Por Josepmaria Pastor Muñoz
tomado de Temes d’Avui
Es asombroso el impacto de la confesión en los niños. Me refiero al sacramento de la penitencia, al “confesarse de los pecados”. Un acto tan sencillo como el pedir perdón a Dios a través del sacerdote logra alcanzar las fibras más profundas del corazón. Incluso personas que se han confesado una sola vez, antes de recibir la primera comunión, no logran olvidar ese momento, aunque sea para ridiculizarlo. Hace unos días leía un artículo que reflejaba esta situación.
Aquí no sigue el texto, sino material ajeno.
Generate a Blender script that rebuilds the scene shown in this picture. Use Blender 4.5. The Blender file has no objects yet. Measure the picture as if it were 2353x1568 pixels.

Se confesó –venía a decir su autor– porque debía recibir la primera comunión; porque luego recibirían los típicos regalos; porque, además, harían una gran fiesta… La razón de su confesión era siempre malévola, interesada y, en ningún caso, por arrepentimiento. No se acordaba de los pecados que dijo al confesor y, si no se los inventó –pues le parece muy difícil que un niño cometa pecados– es porque mentir en la confesión, eso sí que sería un tremendo pecado. Su autor se recordaba a sí mismo como un niño sin fe, pragmático y calculador. Y ahora, que ha alcanzado la madurez, parece que intenta excusarse de aquella confesión de su infancia; sólo le faltaba declarar: “Yo confieso ante el lector de que, cuando me confesé, lo hice sin mala intención, no sabía lo que hacía, sólo quería conseguir el primer reloj de mi vida, no tenía ningún pecado, yo no quería… pero me obligaron”.
Dios le ofrecía, al refugio de un viejo confesionario, el perdón de sus pecados de niño. Pero ahora, prefiere la absolución del lector de la columna de un periódico.
Hace unos cuantos años confesaba en la capilla de un colegio. Cuatro niñas de siete u ocho años jugaban en los alrededores de la capilla. Aguardaban, a su manera, que les llegara el turno de confesión. Les animé a entrar en la capilla para hacer con Jesús el examen de conciencia. Mientras hablaba, las observaba atentamente para comprobar que entendían mi explicación, cuando una de ellas me interrumpió: “Yo siempre tengo delante mis pecados”.
Así piensan muchos niños. Quizás, así pensaba aquel niño que ahora dice que sólo soñaba con un reloj y que en su madurez se arrepiente de haberse arrepentido. No se da cuenta de que el tiempo que marcaba el reloj de su primera comunión, no puede volverse atrás, por más que renunciemos a nuestro pasado. No quiere reconocer lo evidente: todos somos pecadores, todos hemos de pedir perdón. Si se ha de pedir perdón al sacerdote, al psiquiatra o al lector, eso es cuestión de fe. El problema, entonces, será: ¿Quién de los tres me podrá, verdaderamente, perdonar?